The complexity of private equity buyers’ bids are putting pressure on law firms to provide more free work at bid stage, even though such bids may fail. By Richard Sharples

Auction processes for European target companies and divisions attractive to private equity buyers are increasingly competitive and demanding for all participants concerned: sponsors, debt providers and professional advisers.

The amount of legal work undertaken at the bid stage has increased significantly in the last year or so. Documentation, including term sheets, are generally much longer and are negotiated more heavily. More time is spent structuring deals and preparing alternative financing proposals.

It is more common for full documents or interim funding arrangements to be produced, often within very tight deadlines. The main reasons for this are:

– bidders demand rigorous legal, accounting and tax structuring advice and analysis from their professional advisers so as to maximise their leverage and therefore the offered price;
– in offering a maximum price and taking on high leverage, they want to be sure full due diligence has been done; and
#bidders need to show unconditional, and probably fully documented, financial arrangements to vendors to prove they can complete – and quickly.

The result for law firms is that they are advising more parties on potential bids and giving more in-depth advice than in the past, but few of these parties are ultimately successful. Most firms have reached the view that current work practices on auction processes are not sustainable in the long term, as they are running up many million pounds of write-offs each year.

Assuming each bidder approaches at least three investment banks to arrange debt finance for their bids, there would be 80-100 interested parties in the financing aspects of the auction.
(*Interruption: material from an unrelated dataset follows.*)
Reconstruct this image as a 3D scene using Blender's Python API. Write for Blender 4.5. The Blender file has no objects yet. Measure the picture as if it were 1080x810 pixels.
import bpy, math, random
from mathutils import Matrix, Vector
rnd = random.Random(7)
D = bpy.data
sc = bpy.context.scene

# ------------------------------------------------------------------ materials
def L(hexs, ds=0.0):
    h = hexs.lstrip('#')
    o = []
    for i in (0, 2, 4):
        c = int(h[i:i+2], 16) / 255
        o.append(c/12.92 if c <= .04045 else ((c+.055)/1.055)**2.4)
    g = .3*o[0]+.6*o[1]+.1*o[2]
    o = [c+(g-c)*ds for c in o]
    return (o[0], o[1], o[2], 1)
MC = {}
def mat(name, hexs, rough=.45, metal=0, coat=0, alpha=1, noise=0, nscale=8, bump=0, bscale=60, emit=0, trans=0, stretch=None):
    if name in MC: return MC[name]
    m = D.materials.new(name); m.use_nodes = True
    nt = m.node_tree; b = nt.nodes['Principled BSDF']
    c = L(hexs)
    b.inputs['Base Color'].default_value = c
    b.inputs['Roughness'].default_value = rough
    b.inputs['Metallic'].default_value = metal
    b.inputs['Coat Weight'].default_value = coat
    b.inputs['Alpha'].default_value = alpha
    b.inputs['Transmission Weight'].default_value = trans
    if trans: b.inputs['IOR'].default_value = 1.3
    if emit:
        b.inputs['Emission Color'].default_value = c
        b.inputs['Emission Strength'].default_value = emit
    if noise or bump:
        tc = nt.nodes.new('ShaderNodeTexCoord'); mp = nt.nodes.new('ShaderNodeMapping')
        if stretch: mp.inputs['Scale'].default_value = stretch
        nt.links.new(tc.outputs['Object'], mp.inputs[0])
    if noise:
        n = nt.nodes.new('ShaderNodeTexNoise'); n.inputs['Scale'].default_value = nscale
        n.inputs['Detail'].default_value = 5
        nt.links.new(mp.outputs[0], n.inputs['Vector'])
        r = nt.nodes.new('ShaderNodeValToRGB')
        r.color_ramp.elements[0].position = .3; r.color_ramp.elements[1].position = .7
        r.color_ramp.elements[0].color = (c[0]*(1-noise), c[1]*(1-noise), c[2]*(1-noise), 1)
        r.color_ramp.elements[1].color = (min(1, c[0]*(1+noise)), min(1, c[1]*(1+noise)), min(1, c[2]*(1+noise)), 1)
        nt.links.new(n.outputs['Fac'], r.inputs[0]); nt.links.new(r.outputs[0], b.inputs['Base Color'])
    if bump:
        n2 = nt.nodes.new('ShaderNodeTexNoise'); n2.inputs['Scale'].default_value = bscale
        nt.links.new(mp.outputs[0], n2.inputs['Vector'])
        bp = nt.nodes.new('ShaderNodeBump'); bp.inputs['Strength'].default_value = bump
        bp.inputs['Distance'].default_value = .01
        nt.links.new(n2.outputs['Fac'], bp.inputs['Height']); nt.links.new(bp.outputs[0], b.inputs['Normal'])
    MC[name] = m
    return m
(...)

And some firms will be offside from the start by advising the seller, management, the seller’s M&A advisers or a staple financing provider.

Each party needs to receive independent legal advice and almost all will look to receive advice from one of the 10 or so law firms with Europe-wide capabilities, which are regularly involved in these processes. If instructions were distributed evenly, each law firm would have to field 10 or more separate teams with effective Chinese walls in place. Hardly any firms have sufficient resources to achieve this.

Managing resources

In order to deal with this situation firms sometimes have to turn away prospective instructions due to lack of resource or in order to reserve resource for favourite clients or those participants they believe are most likely to succeed.

Law firms will be reluctant to work on a pure contingency basis across many teams where only one can succeed. Free work is therefore now limited by firms. Where clients require extensive assistance, as is often necessary in order to create a fully competitive bid, some degree of cost coverage will be required. To minimise costs of unsuccessful bids, it is now usual for sponsors to direct all banks competing to provide finance to a single law firm that has to ‘tree out’ to cover all.

Rigorous conflict clearances and coordination are crucial to ensure conflicting instructions are not accepted, effective Chinese walls are maintained and often key clients of particular firms or particular lawyers are not left unadvised. Almost all instructions are now taken on a non-exclusive basis, with the main exceptions being found in public bids where confidentiality concerns are absolute.

Wherever possible, workflows that are generic to the transaction rather than specific to each bid will be carried out by single non-affiliated teams, the products of whose work will be shared commonly across all client-specific teams, and these team members will be available for generic consultations to all teams.

Additionally, it is now common for one team of lawyers in the jurisdiction of the target company to provide generic advice to all client teams working on the relevant transactions.

Interim funding arrangements

Another result of the competitive nature of recent auctions has been that, increasingly, sponsors are requiring their supporting banks to provide fully and unconditionally committed funding included, generally in a short form ‘interim’ facility agreement.

The main driver behind the need for these interim funding commitments is the need to show absolute, unconditional certainty of funding to the vendor in order to enhance the prospect of a sponsor’s bid. Other motivations could be where acquisition exchange must happen very quickly leaving insufficient time to negotiate and agree full documentation, or where the bidder does not want to incur full documentation costs. The majority of recent auction winners have had interim facility agreements provided by their financing banks to back their bids.

The key control for the arranging and underwriting bank(s) is that the funding will be repayable within a short period of completion. As a result it is not necessary for the funding commitment to be supported by significant representations, undertakings or defaults.

Often there will be only basic legal representations as to the binding nature of the repayment obligation on the borrowing newco. The committed funding provisions will be kept simple to avoid time and effort being diverted from the main acquisition process. There will generally be a single-term loan with a blended interest rate and, occasionally, a single currency cash revolver as a last-resort working capital backstop. A short-term facility will generally be unsecured, given that the borrower will be a clean newco, although occasionally a share pledge over the shares in the target company may be included.

The only conditions to the funding commitment will be an execution of the acquisition documentation and satisfaction of its terms, and provision of the agreed equity and subordinated debt funding to be provided by the sponsor funds. Simple drawdown mechanics will also be needed. Most leading private equity sponsors now have their own preferred detailed term sheets and credit agreements that banks are required to accept if they want a mandate.

Currently the funding commitment approach has only been seen in the market supporting bids by private equity sponsors. It will be interesting to see if the concept is adopted by trade buyers.